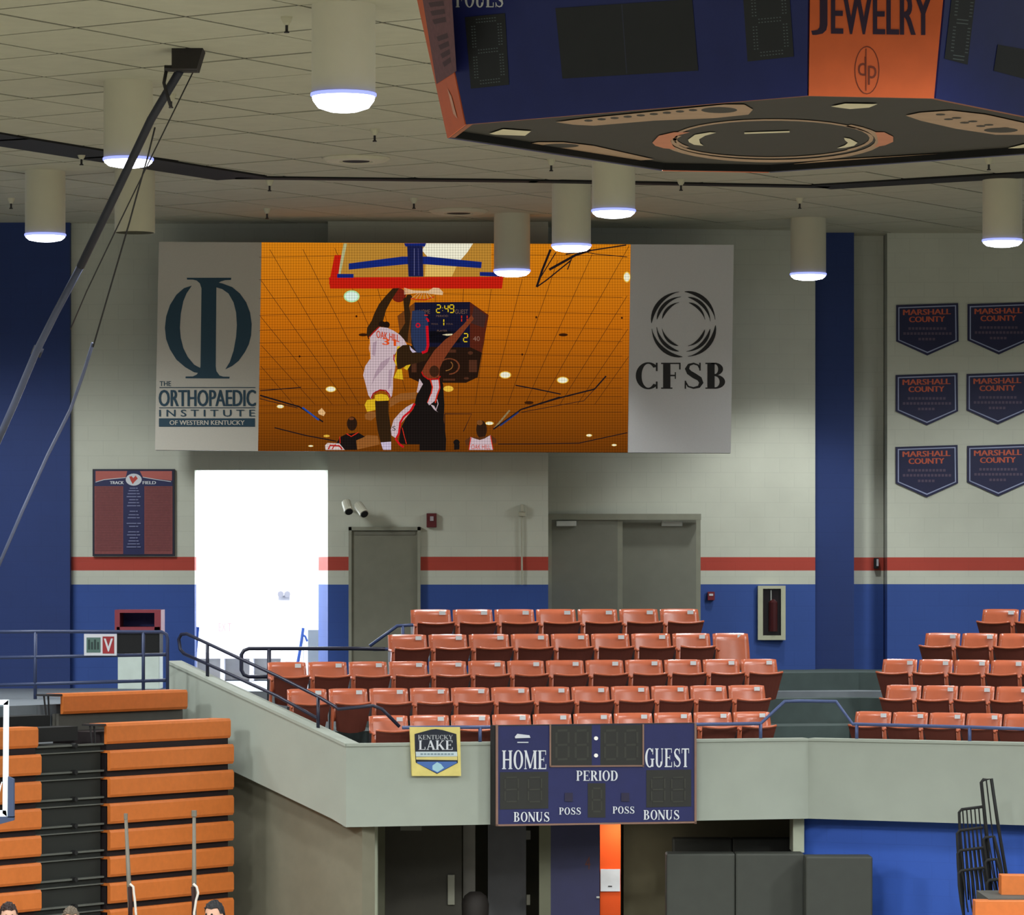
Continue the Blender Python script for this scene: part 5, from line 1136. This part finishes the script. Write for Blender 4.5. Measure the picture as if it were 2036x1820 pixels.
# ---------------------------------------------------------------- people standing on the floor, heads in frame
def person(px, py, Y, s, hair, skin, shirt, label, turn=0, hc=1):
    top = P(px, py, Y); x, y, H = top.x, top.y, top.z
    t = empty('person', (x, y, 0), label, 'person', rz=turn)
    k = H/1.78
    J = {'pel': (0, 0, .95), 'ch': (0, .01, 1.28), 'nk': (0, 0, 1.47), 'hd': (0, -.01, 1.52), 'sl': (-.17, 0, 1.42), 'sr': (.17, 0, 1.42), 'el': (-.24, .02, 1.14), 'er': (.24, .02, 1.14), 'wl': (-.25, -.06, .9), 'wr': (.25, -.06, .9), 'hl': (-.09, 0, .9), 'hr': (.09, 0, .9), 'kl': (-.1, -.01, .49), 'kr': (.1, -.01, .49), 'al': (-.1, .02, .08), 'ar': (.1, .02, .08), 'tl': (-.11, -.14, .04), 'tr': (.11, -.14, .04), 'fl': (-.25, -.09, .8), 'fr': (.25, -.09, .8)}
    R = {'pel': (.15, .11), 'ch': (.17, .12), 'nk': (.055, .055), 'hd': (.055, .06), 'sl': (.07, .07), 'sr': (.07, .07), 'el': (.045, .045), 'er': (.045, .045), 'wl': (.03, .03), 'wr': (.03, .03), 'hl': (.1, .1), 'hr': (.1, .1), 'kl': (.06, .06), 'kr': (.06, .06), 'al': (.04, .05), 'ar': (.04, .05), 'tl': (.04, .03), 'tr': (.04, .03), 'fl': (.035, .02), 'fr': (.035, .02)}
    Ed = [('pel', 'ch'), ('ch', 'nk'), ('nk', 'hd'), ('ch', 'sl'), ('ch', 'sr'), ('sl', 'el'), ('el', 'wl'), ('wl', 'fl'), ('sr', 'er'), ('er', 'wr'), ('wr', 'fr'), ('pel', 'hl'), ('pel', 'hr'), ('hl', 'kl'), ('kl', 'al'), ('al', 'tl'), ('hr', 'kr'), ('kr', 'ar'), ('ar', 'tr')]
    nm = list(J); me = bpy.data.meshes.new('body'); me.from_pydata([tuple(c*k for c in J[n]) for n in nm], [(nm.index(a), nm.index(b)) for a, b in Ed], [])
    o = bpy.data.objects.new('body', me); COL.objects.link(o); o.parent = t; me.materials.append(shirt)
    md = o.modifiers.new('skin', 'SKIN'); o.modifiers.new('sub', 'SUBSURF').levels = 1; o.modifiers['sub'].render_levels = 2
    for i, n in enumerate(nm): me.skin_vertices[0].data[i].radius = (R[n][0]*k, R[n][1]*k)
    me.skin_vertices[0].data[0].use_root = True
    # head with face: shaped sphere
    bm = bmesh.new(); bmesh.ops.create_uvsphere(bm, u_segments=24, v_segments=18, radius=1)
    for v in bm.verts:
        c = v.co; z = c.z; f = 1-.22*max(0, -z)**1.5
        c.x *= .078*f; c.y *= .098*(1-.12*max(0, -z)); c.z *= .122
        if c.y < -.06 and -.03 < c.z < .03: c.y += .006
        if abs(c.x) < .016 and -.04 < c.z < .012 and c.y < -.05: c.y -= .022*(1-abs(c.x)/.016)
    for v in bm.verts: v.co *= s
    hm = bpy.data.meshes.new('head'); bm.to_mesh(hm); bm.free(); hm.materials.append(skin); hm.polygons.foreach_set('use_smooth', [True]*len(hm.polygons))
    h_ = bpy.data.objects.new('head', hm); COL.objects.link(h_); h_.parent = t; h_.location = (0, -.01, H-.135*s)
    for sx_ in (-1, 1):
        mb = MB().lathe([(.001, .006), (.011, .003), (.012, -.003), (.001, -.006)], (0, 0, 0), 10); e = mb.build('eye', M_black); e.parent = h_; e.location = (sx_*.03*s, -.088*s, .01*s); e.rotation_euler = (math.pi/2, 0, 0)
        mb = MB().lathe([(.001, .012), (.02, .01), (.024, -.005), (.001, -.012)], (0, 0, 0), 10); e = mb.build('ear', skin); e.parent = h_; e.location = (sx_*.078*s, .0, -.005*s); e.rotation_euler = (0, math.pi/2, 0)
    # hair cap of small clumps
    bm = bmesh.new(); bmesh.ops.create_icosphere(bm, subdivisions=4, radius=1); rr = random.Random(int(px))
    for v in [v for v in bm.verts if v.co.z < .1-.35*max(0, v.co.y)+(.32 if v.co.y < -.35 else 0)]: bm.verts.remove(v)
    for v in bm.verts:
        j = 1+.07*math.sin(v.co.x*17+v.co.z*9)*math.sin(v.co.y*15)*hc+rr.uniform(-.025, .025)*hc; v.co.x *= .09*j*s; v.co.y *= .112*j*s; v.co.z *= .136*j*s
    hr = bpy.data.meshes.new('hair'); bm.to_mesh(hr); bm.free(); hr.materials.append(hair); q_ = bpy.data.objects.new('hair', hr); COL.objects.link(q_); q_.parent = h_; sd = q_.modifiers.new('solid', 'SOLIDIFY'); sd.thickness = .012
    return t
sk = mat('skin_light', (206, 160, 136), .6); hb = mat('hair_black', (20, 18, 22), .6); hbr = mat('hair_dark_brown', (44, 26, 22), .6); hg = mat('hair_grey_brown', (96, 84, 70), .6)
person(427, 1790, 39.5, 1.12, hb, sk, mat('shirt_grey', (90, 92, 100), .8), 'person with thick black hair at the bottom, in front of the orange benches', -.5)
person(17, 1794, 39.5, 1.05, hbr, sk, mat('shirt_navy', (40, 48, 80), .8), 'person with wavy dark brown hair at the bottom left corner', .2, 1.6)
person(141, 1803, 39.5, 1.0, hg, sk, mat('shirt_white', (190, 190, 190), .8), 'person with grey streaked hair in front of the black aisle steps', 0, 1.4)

§ **Aim**: Print the listing above in full, exactly as written. Omit any pictures.

§ **Exercise output**:
Continue the Blender Python script for this scene: part 5, from line 1136. This part finishes the script. Write for Blender 4.5. Measure the picture as if it were 2036x1820 pixels.
# ---------------------------------------------------------------- people standing on the floor, heads in frame
def person(px, py, Y, s, hair, skin, shirt, label, turn=0, hc=1):
    top = P(px, py, Y); x, y, H = top.x, top.y, top.z
    t = empty('person', (x, y, 0), label, 'person', rz=turn)
    k = H/1.78
    J = {'pel': (0, 0, .95), 'ch': (0, .01, 1.28), 'nk': (0, 0, 1.47), 'hd': (0, -.01, 1.52), 'sl': (-.17, 0, 1.42), 'sr': (.17, 0, 1.42), 'el': (-.24, .02, 1.14), 'er': (.24, .02, 1.14), 'wl': (-.25, -.06, .9), 'wr': (.25, -.06, .9), 'hl': (-.09, 0, .9), 'hr': (.09, 0, .9), 'kl': (-.1, -.01, .49), 'kr': (.1, -.01, .49), 'al': (-.1, .02, .08), 'ar': (.1, .02, .08), 'tl': (-.11, -.14, .04), 'tr': (.11, -.14, .04), 'fl': (-.25, -.09, .8), 'fr': (.25, -.09, .8)}
    R = {'pel': (.15, .11), 'ch': (.17, .12), 'nk': (.055, .055), 'hd': (.055, .06), 'sl': (.07, .07), 'sr': (.07, .07), 'el': (.045, .045), 'er': (.045, .045), 'wl': (.03, .03), 'wr': (.03, .03), 'hl': (.1, .1), 'hr': (.1, .1), 'kl': (.06, .06), 'kr': (.06, .06), 'al': (.04, .05), 'ar': (.04, .05), 'tl': (.04, .03), 'tr': (.04, .03), 'fl': (.035, .02), 'fr': (.035, .02)}
    Ed = [('pel', 'ch'), ('ch', 'nk'), ('nk', 'hd'), ('ch', 'sl'), ('ch', 'sr'), ('sl', 'el'), ('el', 'wl'), ('wl', 'fl'), ('sr', 'er'), ('er', 'wr'), ('wr', 'fr'), ('pel', 'hl'), ('pel', 'hr'), ('hl', 'kl'), ('kl', 'al'), ('al', 'tl'), ('hr', 'kr'), ('kr', 'ar'), ('ar', 'tr')]
    nm = list(J); me = bpy.data.meshes.new('body'); me.from_pydata([tuple(c*k for c in J[n]) for n in nm], [(nm.index(a), nm.index(b)) for a, b in Ed], [])
    o = bpy.data.objects.new('body', me); COL.objects.link(o); o.parent = t; me.materials.append(shirt)
    md = o.modifiers.new('skin', 'SKIN'); o.modifiers.new('sub', 'SUBSURF').levels = 1; o.modifiers['sub'].render_levels = 2
    for i, n in enumerate(nm): me.skin_vertices[0].data[i].radius = (R[n][0]*k, R[n][1]*k)
    me.skin_vertices[0].data[0].use_root = True
    # head with face: shaped sphere
    bm = bmesh.new(); bmesh.ops.create_uvsphere(bm, u_segments=24, v_segments=18, radius=1)
    for v in bm.verts:
        c = v.co; z = c.z; f = 1-.22*max(0, -z)**1.5
        c.x *= .078*f; c.y *= .098*(1-.12*max(0, -z)); c.z *= .122
        if c.y < -.06 and -.03 < c.z < .03: c.y += .006
        if abs(c.x) < .016 and -.04 < c.z < .012 and c.y < -.05: c.y -= .022*(1-abs(c.x)/.016)
    for v in bm.verts: v.co *= s
    hm = bpy.data.meshes.new('head'); bm.to_mesh(hm); bm.free(); hm.materials.append(skin); hm.polygons.foreach_set('use_smooth', [True]*len(hm.polygons))
    h_ = bpy.data.objects.new('head', hm); COL.objects.link(h_); h_.parent = t; h_.location = (0, -.01, H-.135*s)
    for sx_ in (-1, 1):
        mb = MB().lathe([(.001, .006), (.011, .003), (.012, -.003), (.001, -.006)], (0, 0, 0), 10); e = mb.build('eye', M_black); e.parent = h_; e.location = (sx_*.03*s, -.088*s, .01*s); e.rotation_euler = (math.pi/2, 0, 0)
        mb = MB().lathe([(.001, .012), (.02, .01), (.024, -.005), (.001, -.012)], (0, 0, 0), 10); e = mb.build('ear', skin); e.parent = h_; e.location = (sx_*.078*s, .0, -.005*s); e.rotation_euler = (0, math.pi/2, 0)
    # hair cap of small clumps
    bm = bmesh.new(); bmesh.ops.create_icosphere(bm, subdivisions=4, radius=1); rr = random.Random(int(px))
    for v in [v for v in bm.verts if v.co.z < .1-.35*max(0, v.co.y)+(.32 if v.co.y < -.35 else 0)]: bm.verts.remove(v)
    for v in bm.verts:
        j = 1+.07*math.sin(v.co.x*17+v.co.z*9)*math.sin(v.co.y*15)*hc+rr.uniform(-.025, .025)*hc; v.co.x *= .09*j*s; v.co.y *= .112*j*s; v.co.z *= .136*j*s
    hr = bpy.data.meshes.new('hair'); bm.to_mesh(hr); bm.free(); hr.materials.append(hair); q_ = bpy.data.objects.new('hair', hr); COL.objects.link(q_); q_.parent = h_; sd = q_.modifiers.new('solid', 'SOLIDIFY'); sd.thickness = .012
    return t
sk = mat('skin_light', (206, 160, 136), .6); hb = mat('hair_black', (20, 18, 22), .6); hbr = mat('hair_dark_brown', (44, 26, 22), .6); hg = mat('hair_grey_brown', (96, 84, 70), .6)
person(427, 1790, 39.5, 1.12, hb, sk, mat('shirt_grey', (90, 92, 100), .8), 'person with thick black hair at the bottom, in front of the orange benches', -.5)
person(17, 1794, 39.5, 1.05, hbr, sk, mat('shirt_navy', (40, 48, 80), .8), 'person with wavy dark brown hair at the bottom left corner', .2, 1.6)
person(141, 1803, 39.5, 1.0, hg, sk, mat('shirt_white', (190, 190, 190), .8), 'person with grey streaked hair in front of the black aisle steps', 0, 1.4)